At 03:04 PM 2/3/2002 -0500, Keith Moore wrote:
No, I've said on multiple occasions that it's reasonable and useful to
register extensions that have consensus but don't meet the 2026 requirements
for standards track.

please cite existing specifications for such a process that are used 
elsewhere in the IETF community.

I've already done so - the SMTP extensions mechanism.
 
it seems clear that you do not want to discuss a registry.  rather, you
want to impose a standards process on all header name publications.

It seems clear that you want to persuade others by misrepresenting my
views, and resorting to ridicule,

Keith, over the years you have seen me do ridicule more than once.  This 
exchange isn't even a close approximation to that.

Presumably you do not wish to claim that a participant has no right to 
attempt to summarize your views.  So if you do not agree with a particular 
summary, feel free to provide a detailed correction.

The problem with that line of argument is that it forces me to defend my
own views against your mischaracterization - and in doing so, to move 
the discussion away from what the registry should look like to whether 
I said such-and-such.  I don't consider that an appropriate or useful 
direction.  (as it is, I'm still spending too much bandwidth arguing
about tangents like X- headers and RFC publication criteria.) 

Perhaps we simply disagree.  I don't think that documenting stupid
ideas that have no community support is a useful exercise of either
IETF's or the RFC Editor's time, energy, or network bandwidth.

We do it all the time.  

Yes, I know.  And it eats up a lot of our resources.  
 
CMOT was stupid.  So was MIME.

At least MIME had community support.  
(CMOT was before my time, so I won't comment on it.)

Perhaps we should to hold off on that kind of assessment and simply 
distinguish between standard and non-standard.

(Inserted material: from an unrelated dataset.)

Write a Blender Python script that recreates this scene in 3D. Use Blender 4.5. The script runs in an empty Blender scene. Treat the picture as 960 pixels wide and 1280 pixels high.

I fully agree we should hold off on that kind of assessment.  That's
why I want decisions about whether to list a header field deferred 
until an assessment can be made about that particular header field.

As for standard vs. non-standard, I don't think that's the best place
to draw the line.  I'd far prefer "standards-track, consensus, or 
widely deployed" on one hand and everything else on the other.

Doing so just serves to degrade the value of the RFC document series
and confuses the marketplace.

Keith, I do encourage you to review the RFC document series.  

I see you haven't abandoned ridicule as an argument strategy.

You are trying to treat the RFC series as a quality assurance process.  It 
isn't.  The IETF standards process is.

I'm arguing that any document series is only valuable if it has
some editorial standards, and that trying to be "too open" with
that series just wastes our time and resources and invites
confusion - even if you and I both know that not all RFCs are
standards, and not all standards are worth implementing.

Now that we have the web, there's no longer a need to provide any 
random person with a venue for publication.  Folks who can't get 
their documents through our editorial process, or don't want to 
deal with it, can just publish documents on the web.  It's worked 
well for Dan - it lets him say whatever he wants without having 
to get agreement on it, and the fact that he can do that is a 
Good Thing.  That doesn't mean that IETF should publish whatever
Dan wants, or whatever you want, or whatever I want.  

Similarly, the registry should not automatically include whatever
Dan or you or I want.

On the other hand, I want to use an existing model and you seem to want to 
invent a new one.

I am happy to consider existing models. But it's not yet clear to me
that an existing model, without modification, is suitable for this case.